### DATASET RECORDS

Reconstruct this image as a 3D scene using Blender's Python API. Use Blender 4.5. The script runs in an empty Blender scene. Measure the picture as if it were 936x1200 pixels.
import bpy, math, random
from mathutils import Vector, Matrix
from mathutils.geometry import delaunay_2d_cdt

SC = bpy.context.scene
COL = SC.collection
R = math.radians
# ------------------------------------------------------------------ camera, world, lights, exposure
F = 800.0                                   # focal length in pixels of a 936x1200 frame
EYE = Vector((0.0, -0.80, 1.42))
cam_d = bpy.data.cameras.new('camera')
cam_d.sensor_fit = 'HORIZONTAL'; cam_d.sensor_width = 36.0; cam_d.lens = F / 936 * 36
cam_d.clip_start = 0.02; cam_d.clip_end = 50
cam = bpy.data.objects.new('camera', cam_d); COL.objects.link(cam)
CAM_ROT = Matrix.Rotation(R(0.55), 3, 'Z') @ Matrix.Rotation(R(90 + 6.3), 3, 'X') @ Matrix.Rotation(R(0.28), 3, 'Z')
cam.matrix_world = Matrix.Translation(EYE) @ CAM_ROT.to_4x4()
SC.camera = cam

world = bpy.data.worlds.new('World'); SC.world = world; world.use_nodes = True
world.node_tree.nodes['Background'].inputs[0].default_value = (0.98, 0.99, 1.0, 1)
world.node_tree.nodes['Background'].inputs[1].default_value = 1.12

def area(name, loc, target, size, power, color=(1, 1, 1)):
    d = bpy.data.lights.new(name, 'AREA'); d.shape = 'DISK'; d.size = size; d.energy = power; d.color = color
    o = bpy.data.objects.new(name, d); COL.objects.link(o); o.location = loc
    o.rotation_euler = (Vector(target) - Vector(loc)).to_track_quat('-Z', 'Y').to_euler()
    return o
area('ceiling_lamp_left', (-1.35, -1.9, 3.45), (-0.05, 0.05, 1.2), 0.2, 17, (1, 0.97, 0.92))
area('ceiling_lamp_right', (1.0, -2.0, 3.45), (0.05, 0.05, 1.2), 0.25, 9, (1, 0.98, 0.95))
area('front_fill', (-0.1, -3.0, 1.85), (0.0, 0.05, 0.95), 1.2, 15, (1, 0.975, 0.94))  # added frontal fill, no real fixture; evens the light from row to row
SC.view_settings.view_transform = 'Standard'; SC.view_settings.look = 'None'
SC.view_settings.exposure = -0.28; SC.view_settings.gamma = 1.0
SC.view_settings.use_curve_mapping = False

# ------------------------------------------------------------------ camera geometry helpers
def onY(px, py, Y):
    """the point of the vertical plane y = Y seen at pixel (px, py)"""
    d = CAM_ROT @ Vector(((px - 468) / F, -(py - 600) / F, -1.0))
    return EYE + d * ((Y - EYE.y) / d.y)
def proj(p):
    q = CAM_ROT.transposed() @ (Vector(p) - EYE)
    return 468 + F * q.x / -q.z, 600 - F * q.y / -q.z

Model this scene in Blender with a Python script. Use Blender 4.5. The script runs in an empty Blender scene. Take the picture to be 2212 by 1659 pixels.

### WHAT THE TASK ASKS
Of the lines in the entries, how many include the word "script"? State only the number.

### RESPONSE TO THE EXERCISE
2